CDI means Capacitor Discharging Ignition, which already describes the principle of work quite well.

There is a single capacitor charged to about 300-500V. This voltage comes from the 12V system via a voltage converter, or from special high voltage windings in the alternator.

Upon a trigger signal, the capacitor is discharged via the ignition coil, which can be a separate device, but can also be integrated into the CDI unit.

This needs not more than three electronic parts, but in reality, there is more. For example, the trigger signal sometimes comes from a pickup coil and has to be conditioned first.

But there is more: To improve power, ignition should take place earlier at high RPM and later at low RPM. If a CDI is capable of this, the trigger occurs early and the ignition is delayed by the CDI depending on the current RPM.

The other way around, a CDI can be used to limit the max RPM and so max. speed by delaying the ignition so much, that the motor doesn't gain any power from the combustion. One reason might be to protect the motor from too high RPM, but often, this is used to fulfill legal restrictions. For example, 50cm² vehicles are limited to 45km/h in europe, and in the past, 125cm² had to be limited to 80km/h for drivers below 18 years.
Today the CDI contains a microcontroller in this case, which allows to set the max. RPM very precisely. That scooters run exactly 45.000 km/h.

So, if your mechanic has a "better" CDI, it either doesn't actively limit the max. RPM, or it has a better timing at higher RPM, allowing more power output and hence top speed.


Yes, stock CDI limit the power. not every engine of the same model would provide the same horse power.
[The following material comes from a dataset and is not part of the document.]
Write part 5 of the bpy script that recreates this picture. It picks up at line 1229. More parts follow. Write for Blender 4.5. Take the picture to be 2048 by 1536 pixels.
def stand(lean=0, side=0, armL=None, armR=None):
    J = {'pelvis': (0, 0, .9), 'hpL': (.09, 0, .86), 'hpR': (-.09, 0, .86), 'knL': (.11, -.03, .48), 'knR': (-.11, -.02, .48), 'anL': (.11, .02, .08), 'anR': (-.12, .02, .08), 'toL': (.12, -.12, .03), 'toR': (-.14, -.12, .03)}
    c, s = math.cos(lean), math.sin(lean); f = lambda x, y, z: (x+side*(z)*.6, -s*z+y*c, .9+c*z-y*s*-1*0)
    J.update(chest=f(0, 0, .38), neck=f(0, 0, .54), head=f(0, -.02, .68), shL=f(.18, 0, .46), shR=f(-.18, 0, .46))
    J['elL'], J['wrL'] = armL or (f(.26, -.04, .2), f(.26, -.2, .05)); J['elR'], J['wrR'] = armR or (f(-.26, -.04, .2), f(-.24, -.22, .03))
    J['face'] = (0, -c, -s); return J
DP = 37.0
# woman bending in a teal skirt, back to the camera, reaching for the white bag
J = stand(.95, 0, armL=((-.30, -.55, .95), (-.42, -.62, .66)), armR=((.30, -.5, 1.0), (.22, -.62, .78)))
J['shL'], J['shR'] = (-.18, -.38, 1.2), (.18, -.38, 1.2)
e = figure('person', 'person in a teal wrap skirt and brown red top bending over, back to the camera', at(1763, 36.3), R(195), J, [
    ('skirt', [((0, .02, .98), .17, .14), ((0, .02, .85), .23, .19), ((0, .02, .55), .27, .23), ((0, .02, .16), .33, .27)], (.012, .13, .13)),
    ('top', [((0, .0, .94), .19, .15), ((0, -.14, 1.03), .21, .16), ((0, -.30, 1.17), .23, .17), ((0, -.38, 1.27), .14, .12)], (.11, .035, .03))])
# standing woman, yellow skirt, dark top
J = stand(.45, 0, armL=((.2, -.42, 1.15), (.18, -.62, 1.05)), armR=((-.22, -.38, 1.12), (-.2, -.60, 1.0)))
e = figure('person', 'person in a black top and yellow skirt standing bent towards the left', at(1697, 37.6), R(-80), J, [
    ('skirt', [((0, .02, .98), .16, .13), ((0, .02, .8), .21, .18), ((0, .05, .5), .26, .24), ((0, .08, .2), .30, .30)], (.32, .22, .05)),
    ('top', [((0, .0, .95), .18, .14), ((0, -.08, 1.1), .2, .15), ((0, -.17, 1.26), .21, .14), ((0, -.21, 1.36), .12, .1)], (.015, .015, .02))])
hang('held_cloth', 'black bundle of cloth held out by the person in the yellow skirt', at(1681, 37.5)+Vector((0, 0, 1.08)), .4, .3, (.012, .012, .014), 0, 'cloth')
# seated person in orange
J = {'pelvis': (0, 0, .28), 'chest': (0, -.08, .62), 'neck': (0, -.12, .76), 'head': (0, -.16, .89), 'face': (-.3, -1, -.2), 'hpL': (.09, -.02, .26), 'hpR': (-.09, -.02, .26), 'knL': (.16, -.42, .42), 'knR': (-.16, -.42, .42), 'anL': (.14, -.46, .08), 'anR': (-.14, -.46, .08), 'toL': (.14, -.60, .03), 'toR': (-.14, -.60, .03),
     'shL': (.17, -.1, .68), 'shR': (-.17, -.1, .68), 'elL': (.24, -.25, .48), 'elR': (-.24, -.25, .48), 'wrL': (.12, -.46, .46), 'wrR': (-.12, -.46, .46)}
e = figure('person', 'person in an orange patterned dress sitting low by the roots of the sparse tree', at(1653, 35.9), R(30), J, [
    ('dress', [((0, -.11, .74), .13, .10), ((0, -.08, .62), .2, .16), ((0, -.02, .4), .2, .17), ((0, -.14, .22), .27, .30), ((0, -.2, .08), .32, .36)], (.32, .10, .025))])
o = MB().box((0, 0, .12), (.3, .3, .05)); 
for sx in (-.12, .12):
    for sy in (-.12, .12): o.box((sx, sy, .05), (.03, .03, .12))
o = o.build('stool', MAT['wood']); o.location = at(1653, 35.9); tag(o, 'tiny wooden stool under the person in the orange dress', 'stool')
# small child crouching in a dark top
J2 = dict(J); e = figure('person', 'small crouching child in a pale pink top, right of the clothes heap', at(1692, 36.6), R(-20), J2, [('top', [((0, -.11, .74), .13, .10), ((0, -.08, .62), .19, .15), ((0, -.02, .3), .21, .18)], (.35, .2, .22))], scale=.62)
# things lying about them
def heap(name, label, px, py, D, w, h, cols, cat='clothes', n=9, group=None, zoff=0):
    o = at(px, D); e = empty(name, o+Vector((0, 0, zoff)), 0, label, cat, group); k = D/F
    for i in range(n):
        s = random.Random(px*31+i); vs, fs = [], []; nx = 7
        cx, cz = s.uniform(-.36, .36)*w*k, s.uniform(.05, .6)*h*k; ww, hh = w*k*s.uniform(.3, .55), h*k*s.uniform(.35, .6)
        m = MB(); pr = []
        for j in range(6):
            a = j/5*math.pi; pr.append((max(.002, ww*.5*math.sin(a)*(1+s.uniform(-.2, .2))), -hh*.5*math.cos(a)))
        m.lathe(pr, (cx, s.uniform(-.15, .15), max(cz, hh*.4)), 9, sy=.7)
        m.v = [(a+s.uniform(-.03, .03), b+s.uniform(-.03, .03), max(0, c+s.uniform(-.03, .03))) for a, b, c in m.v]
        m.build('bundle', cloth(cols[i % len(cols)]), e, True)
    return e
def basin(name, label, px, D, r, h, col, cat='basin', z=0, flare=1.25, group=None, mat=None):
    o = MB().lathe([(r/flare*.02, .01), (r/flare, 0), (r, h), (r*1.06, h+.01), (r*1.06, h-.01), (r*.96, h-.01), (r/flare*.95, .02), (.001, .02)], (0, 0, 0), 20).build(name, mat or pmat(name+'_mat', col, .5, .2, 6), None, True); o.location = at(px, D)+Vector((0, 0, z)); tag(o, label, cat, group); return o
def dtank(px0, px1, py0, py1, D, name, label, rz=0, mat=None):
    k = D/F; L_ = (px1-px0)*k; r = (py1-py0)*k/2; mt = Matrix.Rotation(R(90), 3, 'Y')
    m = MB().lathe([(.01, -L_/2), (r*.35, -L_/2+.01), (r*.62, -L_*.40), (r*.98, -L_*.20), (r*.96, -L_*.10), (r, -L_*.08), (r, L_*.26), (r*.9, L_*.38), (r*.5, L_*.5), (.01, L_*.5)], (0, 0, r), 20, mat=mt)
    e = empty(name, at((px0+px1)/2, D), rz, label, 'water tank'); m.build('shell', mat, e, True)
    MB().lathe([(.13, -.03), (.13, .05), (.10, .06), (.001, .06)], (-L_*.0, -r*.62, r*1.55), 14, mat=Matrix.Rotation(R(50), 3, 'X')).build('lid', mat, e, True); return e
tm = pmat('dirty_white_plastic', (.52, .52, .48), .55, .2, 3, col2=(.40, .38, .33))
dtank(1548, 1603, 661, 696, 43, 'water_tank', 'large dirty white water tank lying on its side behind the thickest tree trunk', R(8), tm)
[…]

The CDI's now have micro controllers which see how fast you are accelerating , and your top speed. and would stop giving out ignition signal to the spark plug. thereby a rev limited CDI.

If you go for after market no revn limit CDI. you have to be a bit careful not to damage the engine. as the rev's do not have a limit and the engine would rev to its physical limit.

if you do not have proper air/oil/water cooler for the engine. the heat generated would damage the engine and the components.

with these precautions in mind you can go ahead with your racing CDI : thumbs up :


Im working on TCI ( TRANSISTOR (IGBT) CONTROLLED IGNITION) my bike stock tci goes max to 12000 rpm. i decided to increase the speed so i looked at racing cdi. People says it dosent lock the rpm after ceartain recommended level. But there is one more thing which take place to limit the rpm and that is Ignition coil. In some days I made my own transistor Ignition system. And i used my dc power supply to feed that system at 14volt. And my rpm increase by 1500. I was happy so i fit this up in my bike and removed the stock tci. I gave my made igntion system supply through the bike battery but when i gone for test the result were exact same to stock TCI. I was unhappy after result because it was working fine. So i realized that i giving that circuit 14v supply through power supply at my home but when i gone for test ride so that time my bateery was providing appropriate 12v. Then i got that the ignition voltage play an important role to increase the rpm. In my case 12 volt supply was enough to reach at 12000 rpm but when i gave them 14 voltage it increase to 13500rpm.